- _Stated problem_:
Look below for the line containing "Write a Blender"; from there through the line containing "COL = sc.collection", both lines included, please set down each line exactly and nothing else.

- _The records_:
□ □ □ □ □ □ □

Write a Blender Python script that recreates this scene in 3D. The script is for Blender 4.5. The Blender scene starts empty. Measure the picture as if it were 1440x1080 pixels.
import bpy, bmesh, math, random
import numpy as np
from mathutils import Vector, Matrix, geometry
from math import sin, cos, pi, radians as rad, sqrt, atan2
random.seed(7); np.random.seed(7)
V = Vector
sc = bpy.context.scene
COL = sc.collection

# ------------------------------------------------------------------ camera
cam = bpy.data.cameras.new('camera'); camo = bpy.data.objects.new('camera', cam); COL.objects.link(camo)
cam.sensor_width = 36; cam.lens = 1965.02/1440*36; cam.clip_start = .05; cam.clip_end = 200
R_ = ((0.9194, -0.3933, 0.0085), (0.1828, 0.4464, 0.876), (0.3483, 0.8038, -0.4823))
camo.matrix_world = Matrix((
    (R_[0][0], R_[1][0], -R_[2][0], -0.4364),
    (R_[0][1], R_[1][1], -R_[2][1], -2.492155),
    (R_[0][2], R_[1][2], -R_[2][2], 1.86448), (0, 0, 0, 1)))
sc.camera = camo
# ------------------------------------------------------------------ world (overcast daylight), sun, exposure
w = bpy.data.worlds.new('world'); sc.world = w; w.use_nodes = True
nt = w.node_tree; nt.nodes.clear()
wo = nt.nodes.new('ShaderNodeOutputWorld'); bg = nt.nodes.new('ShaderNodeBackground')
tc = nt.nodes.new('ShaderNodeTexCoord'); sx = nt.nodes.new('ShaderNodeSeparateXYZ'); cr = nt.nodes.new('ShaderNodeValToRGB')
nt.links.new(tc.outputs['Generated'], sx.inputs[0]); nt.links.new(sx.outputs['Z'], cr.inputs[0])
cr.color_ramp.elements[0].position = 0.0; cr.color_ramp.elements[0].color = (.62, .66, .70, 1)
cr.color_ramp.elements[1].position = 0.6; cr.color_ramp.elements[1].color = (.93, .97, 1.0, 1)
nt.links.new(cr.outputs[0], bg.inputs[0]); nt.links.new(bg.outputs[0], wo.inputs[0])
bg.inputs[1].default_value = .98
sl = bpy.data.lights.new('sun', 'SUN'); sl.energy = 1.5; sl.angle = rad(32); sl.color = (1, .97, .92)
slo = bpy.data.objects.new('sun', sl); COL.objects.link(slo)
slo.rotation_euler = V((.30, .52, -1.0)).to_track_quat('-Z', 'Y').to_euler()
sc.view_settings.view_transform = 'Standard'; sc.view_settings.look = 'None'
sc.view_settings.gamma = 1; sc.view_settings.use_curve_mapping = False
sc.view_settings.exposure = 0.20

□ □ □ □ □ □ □

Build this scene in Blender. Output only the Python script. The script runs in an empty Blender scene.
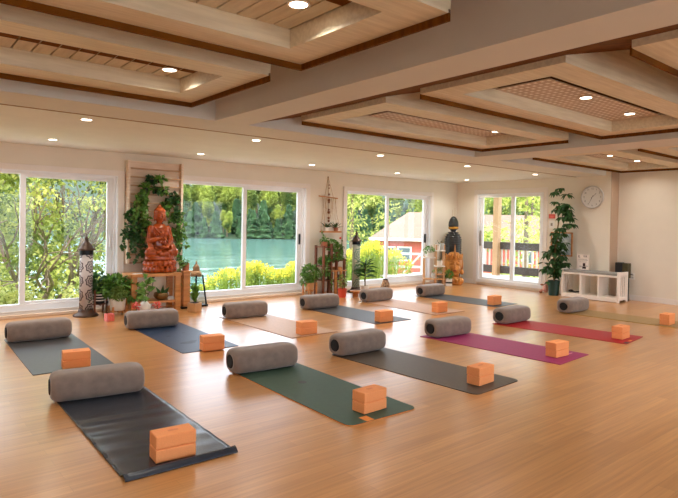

□ □ □ □ □ □ □

- _Problem solution_:
Write a Blender Python script that recreates this scene in 3D. The script is for Blender 4.5. The Blender scene starts empty. Measure the picture as if it were 1440x1080 pixels.
import bpy, bmesh, math, random
import numpy as np
from mathutils import Vector, Matrix, geometry
from math import sin, cos, pi, radians as rad, sqrt, atan2
random.seed(7); np.random.seed(7)
V = Vector
sc = bpy.context.scene
COL = sc.collection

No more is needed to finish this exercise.